Dataset section.
'''

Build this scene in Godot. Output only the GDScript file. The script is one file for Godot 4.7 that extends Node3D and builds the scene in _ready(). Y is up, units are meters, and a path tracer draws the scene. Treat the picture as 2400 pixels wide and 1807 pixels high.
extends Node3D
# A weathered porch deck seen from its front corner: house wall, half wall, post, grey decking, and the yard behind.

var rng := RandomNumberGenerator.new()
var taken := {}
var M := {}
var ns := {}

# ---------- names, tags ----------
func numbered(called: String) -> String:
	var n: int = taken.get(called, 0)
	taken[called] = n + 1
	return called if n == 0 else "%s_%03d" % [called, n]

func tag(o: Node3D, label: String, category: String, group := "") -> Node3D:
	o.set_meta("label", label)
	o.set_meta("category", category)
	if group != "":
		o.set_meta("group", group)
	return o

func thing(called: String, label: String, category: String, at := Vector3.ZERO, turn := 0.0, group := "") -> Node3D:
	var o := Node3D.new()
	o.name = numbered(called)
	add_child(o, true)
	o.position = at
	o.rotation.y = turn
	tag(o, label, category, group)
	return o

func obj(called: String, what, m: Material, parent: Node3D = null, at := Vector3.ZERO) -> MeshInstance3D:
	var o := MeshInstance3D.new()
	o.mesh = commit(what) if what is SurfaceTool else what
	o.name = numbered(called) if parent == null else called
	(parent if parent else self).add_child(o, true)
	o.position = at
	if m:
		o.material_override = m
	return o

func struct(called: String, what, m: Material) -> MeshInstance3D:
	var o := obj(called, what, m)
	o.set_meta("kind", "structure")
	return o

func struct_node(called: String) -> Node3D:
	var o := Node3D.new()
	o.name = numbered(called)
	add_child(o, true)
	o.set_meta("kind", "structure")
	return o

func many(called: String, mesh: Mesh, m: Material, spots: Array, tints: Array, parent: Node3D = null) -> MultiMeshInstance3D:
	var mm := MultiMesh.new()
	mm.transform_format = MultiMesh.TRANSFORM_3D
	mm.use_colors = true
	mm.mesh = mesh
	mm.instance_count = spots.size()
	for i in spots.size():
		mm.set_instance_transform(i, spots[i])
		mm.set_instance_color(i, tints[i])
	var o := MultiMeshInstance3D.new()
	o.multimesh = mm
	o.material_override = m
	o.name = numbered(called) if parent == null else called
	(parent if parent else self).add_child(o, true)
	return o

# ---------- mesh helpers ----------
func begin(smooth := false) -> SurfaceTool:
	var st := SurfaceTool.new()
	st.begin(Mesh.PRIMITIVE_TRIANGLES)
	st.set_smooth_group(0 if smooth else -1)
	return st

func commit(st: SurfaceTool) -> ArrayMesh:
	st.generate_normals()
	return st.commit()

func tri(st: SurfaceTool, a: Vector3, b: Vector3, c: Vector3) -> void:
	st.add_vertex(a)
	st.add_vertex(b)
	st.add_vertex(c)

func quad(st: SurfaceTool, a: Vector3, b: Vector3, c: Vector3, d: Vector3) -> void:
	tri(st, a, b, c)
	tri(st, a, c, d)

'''

Please quote the data above in full, with no line missing.

Build this scene in Godot. Output only the GDScript file. The script is one file for Godot 4.7 that extends Node3D and builds the scene in _ready(). Y is up, units are meters, and a path tracer draws the scene. Treat the picture as 2400 pixels wide and 1807 pixels high.
extends Node3D
# A weathered porch deck seen from its front corner: house wall, half wall, post, grey decking, and the yard behind.

var rng := RandomNumberGenerator.new()
var taken := {}
var M := {}
var ns := {}

# ---------- names, tags ----------
func numbered(called: String) -> String:
	var n: int = taken.get(called, 0)
	taken[called] = n + 1
	return called if n == 0 else "%s_%03d" % [called, n]

func tag(o: Node3D, label: String, category: String, group := "") -> Node3D:
	o.set_meta("label", label)
	o.set_meta("category", category)
	if group != "":
		o.set_meta("group", group)
	return o

func thing(called: String, label: String, category: String, at := Vector3.ZERO, turn := 0.0, group := "") -> Node3D:
	var o := Node3D.new()
	o.name = numbered(called)
	add_child(o, true)
	o.position = at
	o.rotation.y = turn
	tag(o, label, category, group)
	return o

func obj(called: String, what, m: Material, parent: Node3D = null, at := Vector3.ZERO) -> MeshInstance3D:
	var o := MeshInstance3D.new()
	o.mesh = commit(what) if what is SurfaceTool else what
	o.name = numbered(called) if parent == null else called
	(parent if parent else self).add_child(o, true)
	o.position = at
	if m:
		o.material_override = m
	return o

func struct(called: String, what, m: Material) -> MeshInstance3D:
	var o := obj(called, what, m)
	o.set_meta("kind", "structure")
	return o

func struct_node(called: String) -> Node3D:
	var o := Node3D.new()
	o.name = numbered(called)
	add_child(o, true)
	o.set_meta("kind", "structure")
	return o

func many(called: String, mesh: Mesh, m: Material, spots: Array, tints: Array, parent: Node3D = null) -> MultiMeshInstance3D:
	var mm := MultiMesh.new()
	mm.transform_format = MultiMesh.TRANSFORM_3D
	mm.use_colors = true
	mm.mesh = mesh
	mm.instance_count = spots.size()
	for i in spots.size():
		mm.set_instance_transform(i, spots[i])
		mm.set_instance_color(i, tints[i])
	var o := MultiMeshInstance3D.new()
	o.multimesh = mm
	o.material_override = m
	o.name = numbered(called) if parent == null else called
	(parent if parent else self).add_child(o, true)
	return o

# ---------- mesh helpers ----------
func begin(smooth := false) -> SurfaceTool:
	var st := SurfaceTool.new()
	st.begin(Mesh.PRIMITIVE_TRIANGLES)
	st.set_smooth_group(0 if smooth else -1)
	return st

func commit(st: SurfaceTool) -> ArrayMesh:
	st.generate_normals()
	return st.commit()

func tri(st: SurfaceTool, a: Vector3, b: Vector3, c: Vector3) -> void:
	st.add_vertex(a)
	st.add_vertex(b)
	st.add_vertex(c)

func quad(st: SurfaceTool, a: Vector3, b: Vector3, c: Vector3, d: Vector3) -> void:
	tri(st, a, b, c)
	tri(st, a, c, d)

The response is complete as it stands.